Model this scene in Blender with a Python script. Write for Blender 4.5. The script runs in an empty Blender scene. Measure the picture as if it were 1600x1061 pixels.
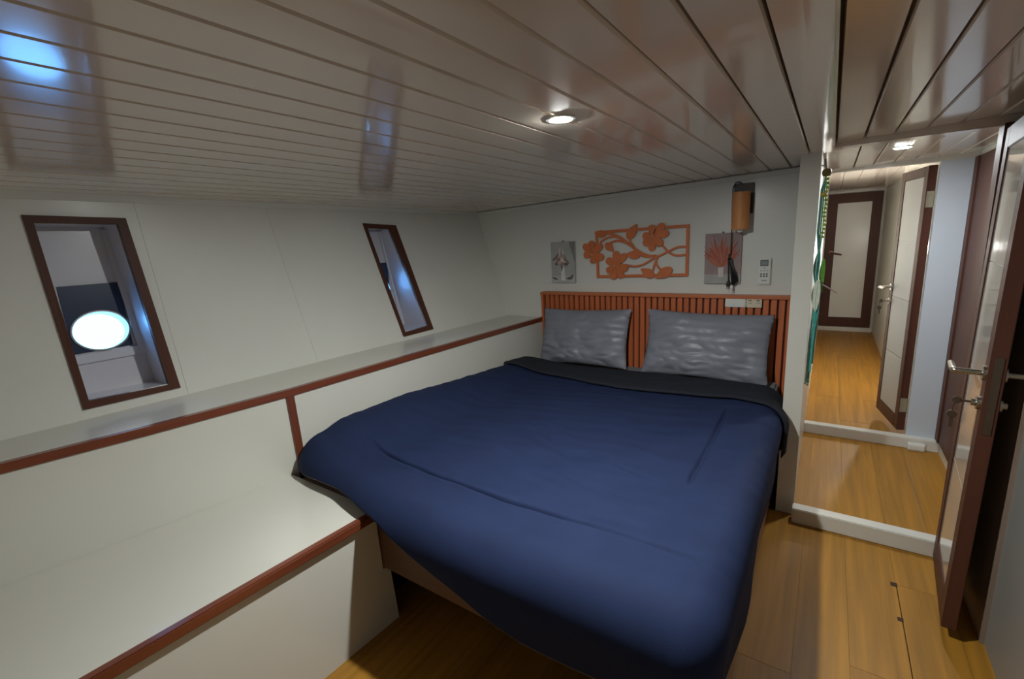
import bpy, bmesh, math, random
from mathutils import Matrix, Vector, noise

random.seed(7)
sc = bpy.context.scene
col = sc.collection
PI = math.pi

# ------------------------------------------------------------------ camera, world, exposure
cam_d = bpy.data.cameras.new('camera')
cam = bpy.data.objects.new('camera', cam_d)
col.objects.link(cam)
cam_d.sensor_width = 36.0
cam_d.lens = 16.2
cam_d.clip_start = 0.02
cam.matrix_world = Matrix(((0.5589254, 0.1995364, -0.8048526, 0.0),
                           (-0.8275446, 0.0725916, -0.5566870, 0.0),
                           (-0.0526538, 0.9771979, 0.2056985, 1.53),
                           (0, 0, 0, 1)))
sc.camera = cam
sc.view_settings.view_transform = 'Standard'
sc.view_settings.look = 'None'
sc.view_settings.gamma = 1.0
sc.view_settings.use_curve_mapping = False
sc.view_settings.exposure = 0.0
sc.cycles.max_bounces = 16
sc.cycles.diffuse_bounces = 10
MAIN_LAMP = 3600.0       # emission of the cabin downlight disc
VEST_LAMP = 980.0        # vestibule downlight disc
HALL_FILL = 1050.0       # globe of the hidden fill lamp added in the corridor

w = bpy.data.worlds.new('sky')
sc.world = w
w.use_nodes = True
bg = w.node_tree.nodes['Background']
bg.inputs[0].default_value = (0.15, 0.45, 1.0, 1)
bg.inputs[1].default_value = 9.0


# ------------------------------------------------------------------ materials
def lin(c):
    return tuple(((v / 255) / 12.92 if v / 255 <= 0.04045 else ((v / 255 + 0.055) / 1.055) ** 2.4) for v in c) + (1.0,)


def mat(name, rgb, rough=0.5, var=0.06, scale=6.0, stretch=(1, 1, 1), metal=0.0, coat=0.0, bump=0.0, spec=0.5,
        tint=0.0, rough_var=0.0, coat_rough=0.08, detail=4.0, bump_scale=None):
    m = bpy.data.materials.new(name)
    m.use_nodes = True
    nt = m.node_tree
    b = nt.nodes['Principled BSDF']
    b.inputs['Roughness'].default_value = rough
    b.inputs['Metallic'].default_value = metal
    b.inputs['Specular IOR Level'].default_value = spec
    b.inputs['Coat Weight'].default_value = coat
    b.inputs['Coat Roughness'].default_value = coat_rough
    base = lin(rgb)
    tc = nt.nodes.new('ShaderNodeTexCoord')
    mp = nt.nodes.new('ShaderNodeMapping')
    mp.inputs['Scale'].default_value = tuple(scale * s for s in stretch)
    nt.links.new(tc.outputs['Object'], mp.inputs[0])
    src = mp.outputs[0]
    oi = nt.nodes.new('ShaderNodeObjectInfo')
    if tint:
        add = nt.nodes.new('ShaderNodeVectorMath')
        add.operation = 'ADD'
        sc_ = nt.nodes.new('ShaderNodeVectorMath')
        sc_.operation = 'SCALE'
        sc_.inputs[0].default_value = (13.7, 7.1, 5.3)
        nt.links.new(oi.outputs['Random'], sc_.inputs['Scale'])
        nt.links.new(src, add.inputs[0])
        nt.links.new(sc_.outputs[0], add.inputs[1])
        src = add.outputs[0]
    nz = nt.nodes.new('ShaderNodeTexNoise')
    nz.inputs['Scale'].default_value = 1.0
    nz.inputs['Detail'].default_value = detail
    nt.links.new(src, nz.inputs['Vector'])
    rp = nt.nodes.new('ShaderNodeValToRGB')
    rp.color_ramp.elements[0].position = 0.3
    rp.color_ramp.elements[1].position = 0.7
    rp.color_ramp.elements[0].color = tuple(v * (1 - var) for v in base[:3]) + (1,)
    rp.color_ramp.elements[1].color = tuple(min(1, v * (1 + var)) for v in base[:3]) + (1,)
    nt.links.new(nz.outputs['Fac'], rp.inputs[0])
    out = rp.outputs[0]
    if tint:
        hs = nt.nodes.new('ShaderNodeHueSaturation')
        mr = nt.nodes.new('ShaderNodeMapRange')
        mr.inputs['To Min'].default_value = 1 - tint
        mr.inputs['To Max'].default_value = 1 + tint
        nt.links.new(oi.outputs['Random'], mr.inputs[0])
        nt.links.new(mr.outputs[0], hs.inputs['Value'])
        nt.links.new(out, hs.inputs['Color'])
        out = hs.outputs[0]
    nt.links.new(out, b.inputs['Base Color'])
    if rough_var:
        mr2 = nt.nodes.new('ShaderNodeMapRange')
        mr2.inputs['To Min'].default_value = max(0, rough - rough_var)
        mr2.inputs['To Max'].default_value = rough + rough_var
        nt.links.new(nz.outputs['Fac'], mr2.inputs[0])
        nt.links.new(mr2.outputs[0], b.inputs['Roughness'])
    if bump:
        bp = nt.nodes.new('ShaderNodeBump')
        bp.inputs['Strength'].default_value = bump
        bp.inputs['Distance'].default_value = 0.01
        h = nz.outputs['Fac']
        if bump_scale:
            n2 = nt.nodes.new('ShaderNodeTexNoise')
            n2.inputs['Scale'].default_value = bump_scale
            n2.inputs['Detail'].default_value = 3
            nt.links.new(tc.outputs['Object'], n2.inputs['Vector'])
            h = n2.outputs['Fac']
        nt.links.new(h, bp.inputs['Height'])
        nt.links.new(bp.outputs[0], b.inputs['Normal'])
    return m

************

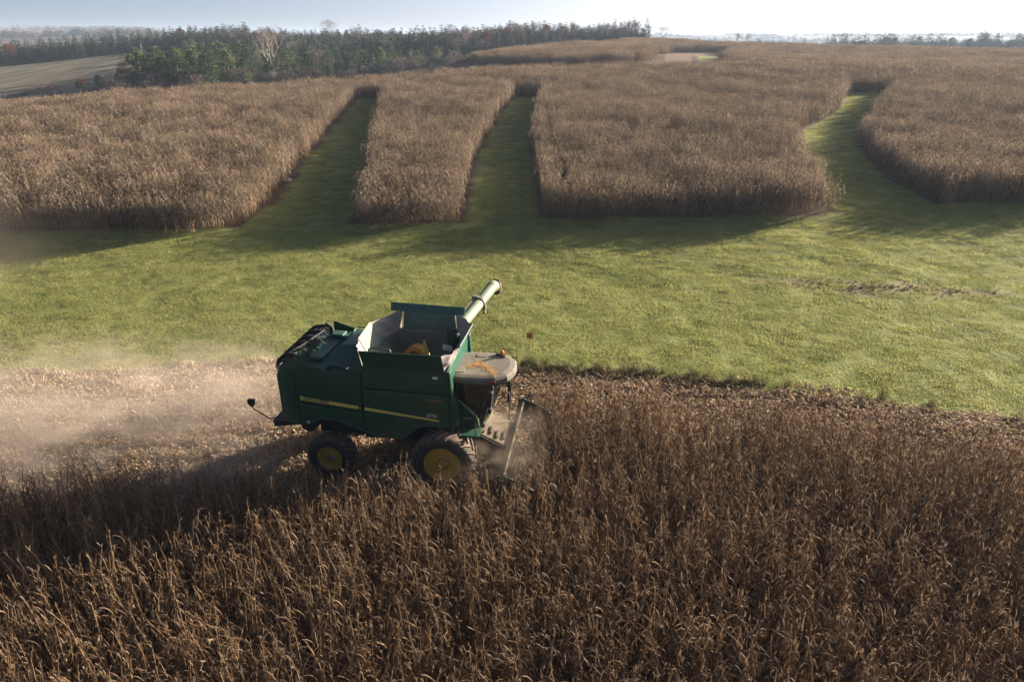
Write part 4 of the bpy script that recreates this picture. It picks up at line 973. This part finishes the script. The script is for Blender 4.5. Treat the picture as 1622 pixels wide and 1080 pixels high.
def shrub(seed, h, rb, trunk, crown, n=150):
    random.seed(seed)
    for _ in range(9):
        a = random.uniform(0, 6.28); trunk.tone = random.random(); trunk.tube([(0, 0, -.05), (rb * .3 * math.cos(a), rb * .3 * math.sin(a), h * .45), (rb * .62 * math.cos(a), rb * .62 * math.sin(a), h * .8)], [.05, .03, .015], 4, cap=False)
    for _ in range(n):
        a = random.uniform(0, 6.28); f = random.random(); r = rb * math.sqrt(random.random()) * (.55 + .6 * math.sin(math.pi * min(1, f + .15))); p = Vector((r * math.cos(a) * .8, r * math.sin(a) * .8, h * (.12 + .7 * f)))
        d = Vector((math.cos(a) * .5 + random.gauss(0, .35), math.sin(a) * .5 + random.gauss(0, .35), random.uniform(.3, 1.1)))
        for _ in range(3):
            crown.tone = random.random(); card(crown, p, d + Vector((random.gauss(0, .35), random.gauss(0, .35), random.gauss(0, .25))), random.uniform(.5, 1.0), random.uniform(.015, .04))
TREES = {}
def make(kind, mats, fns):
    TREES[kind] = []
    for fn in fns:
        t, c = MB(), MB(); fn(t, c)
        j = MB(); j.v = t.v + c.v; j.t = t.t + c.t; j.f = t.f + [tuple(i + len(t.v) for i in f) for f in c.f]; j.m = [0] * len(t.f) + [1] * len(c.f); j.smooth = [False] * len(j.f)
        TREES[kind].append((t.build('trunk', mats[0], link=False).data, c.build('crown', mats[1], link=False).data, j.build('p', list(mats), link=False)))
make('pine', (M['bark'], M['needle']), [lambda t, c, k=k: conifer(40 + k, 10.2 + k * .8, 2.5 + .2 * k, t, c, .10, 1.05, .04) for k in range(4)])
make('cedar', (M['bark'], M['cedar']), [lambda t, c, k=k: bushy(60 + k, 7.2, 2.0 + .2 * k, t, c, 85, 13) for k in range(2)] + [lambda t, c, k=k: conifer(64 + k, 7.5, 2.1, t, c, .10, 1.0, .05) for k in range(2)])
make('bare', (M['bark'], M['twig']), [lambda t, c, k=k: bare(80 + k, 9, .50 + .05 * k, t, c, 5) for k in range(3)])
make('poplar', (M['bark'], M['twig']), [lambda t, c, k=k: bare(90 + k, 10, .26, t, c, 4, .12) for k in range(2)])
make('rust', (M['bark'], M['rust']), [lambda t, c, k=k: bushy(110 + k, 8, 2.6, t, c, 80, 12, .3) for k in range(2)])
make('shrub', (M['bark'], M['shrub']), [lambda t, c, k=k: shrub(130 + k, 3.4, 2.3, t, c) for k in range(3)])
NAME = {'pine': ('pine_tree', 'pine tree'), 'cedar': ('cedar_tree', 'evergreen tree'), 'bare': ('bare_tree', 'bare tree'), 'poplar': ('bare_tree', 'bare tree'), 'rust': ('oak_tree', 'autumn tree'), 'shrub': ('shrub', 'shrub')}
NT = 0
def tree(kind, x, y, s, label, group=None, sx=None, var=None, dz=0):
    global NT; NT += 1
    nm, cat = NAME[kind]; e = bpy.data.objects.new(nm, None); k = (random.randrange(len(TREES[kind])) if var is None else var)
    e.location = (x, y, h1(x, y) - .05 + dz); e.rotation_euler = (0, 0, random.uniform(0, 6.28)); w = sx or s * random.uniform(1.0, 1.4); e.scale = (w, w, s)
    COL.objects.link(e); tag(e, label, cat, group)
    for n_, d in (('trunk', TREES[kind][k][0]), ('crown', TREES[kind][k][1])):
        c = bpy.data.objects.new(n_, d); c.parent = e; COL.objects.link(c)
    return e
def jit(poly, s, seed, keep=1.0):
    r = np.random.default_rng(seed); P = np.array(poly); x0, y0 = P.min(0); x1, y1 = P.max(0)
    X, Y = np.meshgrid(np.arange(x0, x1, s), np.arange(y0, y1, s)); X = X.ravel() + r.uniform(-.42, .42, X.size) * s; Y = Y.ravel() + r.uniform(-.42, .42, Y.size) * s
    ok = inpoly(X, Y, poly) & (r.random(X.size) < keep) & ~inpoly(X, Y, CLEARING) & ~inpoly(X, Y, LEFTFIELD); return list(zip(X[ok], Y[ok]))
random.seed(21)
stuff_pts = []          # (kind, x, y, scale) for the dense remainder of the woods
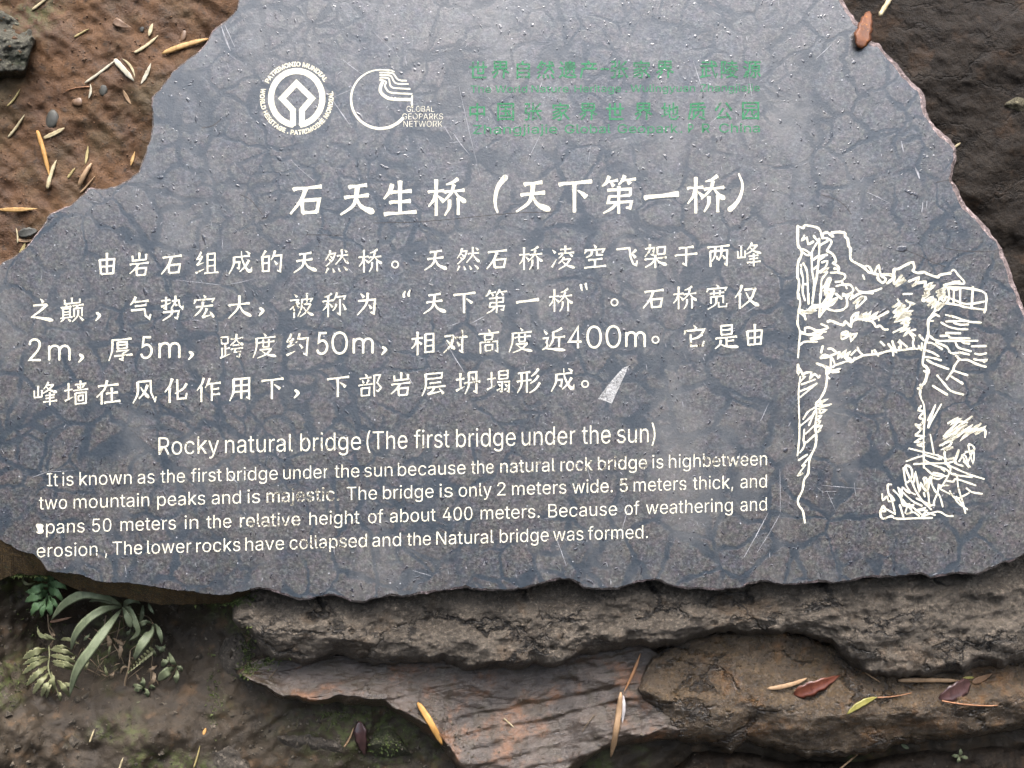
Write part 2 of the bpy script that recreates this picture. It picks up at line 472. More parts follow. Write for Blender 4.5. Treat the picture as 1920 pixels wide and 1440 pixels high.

************

EXERCISE DESCRIPTION = Word for word, retype the lines in the entries above that run from the one with "Model this scene" through the one with "PI = math.pi". Both ends count; pictures do not.

WRITTEN RESPONSE =
Model this scene in Blender with a Python script. Write for Blender 4.5. The script runs in an empty Blender scene. Measure the picture as if it were 1600x1061 pixels.
import bpy, bmesh, math, random
from mathutils import Matrix, Vector, noise

random.seed(7)
sc = bpy.context.scene
col = sc.collection
PI = math.pi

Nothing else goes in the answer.